Da ist zunächst Jake Santee. Nach vier gescheiterten Versuche,
mit einer Frau glücklich
zu werden, ist er zu der Erkenntnis gekommen, dass auch Kartenspielen
und Müßiggang als Lebensinhalt taugen. Eine seiner ehernen Regel
lautet seitdem: „Nie vor Mittag in Schweiß ausbrechen“. Seine Gesundheit
indes verdankt Jake einem Indianer, den er eines Abends sterbend im Straßengraben
fand und der ihm einen Zettel mit den Worten zusteckte: „Trink dies. Sei
still. Du wirst ewig leben.“ Seitdem arbeitet Jake auf seiner Farm ständig
an der Ferfeinerung der Rezeptur für den berüchtigten Ol’ Death
Whisper. Die meisten Menschen zwingt ein Schluck dieses Teufels-Whiskeys
auf die Knie, weshalb Jakes Nachbarn das Destillat auch als Traktortreibstoff
verwenden.
Jake ging schon auf die 80 zu, als sein Leben noch einmal eine Wendung
nahm: Seine
vierte Frau rutschte auf einem Anlegesteg aus und ertrank vor den Augen
ihres
vierjährigen Sohnes. So kam Tiny zu Jake und Jake zu dem Namen
Granddaddy. Eines
Tages, beim Besichtigen der Zäune, die Tiny leidenschaftlich gern
zimmerte, stießen die
beiden auf Fup. Den Namen bekam die Stockente, die damals noch ein
kleines, nacktes,
federloses Etwas war, das wimmernd in einem Loch saß, erst später.
Ein Schluck von
Granddaddys Whiskey beruhigte das Tier, das später wie ein gefiederter
Staubsauger
alles, was man ihm hinstellte, auffraß, und bald wog die Ente
20 Kilo. Fortan lebten
Granddaddy, Tiny und Fup wie eine Familie auf der Farm und unternahmen
sonntags
Ausflüge ins Autokino. Nur eines ließ die drei nicht ruhen:
die Suche nach dem
Wildschwein Lockjaw (Nummer vier dieser Geschichte), das sie verdächtigten,
es auf
Tinys kunstvollen Zäune abgesehen und einst auch Fup gejagt zu
haben.
Jim Dodge, von dem wir schon den Roman Die Kunst des Verschwindens
(Rowohlt)
über eine Gruppe kalifornischer Outlaws kennen lernen konnte,
zeigt sich in „Fup“ als
ein Meister beiläufiger Skurrilitäten. Es handelt sich dabei
um ein älteres, um nicht zu
sagen 19 Jahre altes Buch, bei dem man sich ernstlicht fragt, warum
es erst heute auf
Deutsch erscheint.
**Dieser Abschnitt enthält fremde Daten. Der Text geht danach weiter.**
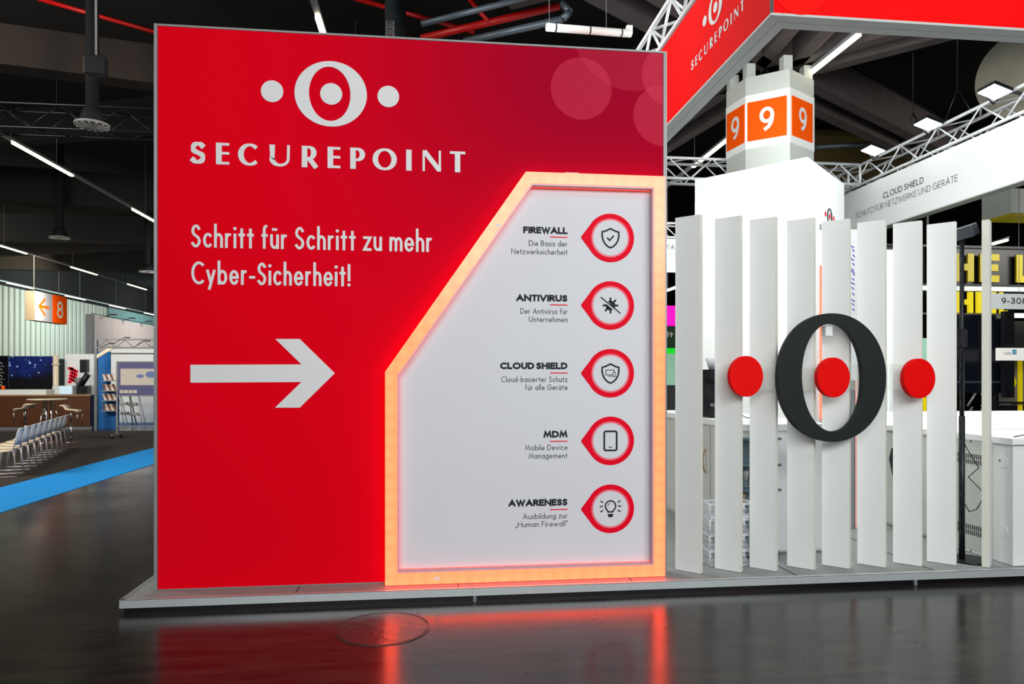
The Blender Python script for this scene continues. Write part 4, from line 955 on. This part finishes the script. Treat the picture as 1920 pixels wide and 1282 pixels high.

Wahrscheinlich war Harry Rowohlt, der die Übersetzung
– na wie
wohl –? mit Bravour gemeistert hat, in letzter Zeit einfach ausgebucht.
Oder die
wunderbar witzigen, detailreichen Illustrationen des Berliner Zeichners
Atak waren
einfach noch nicht trocken. Obwohl erst Februar ist: Fup kann man schon
mal für die
Rubrik „Schönstes Buch des Jahres“ vormerken.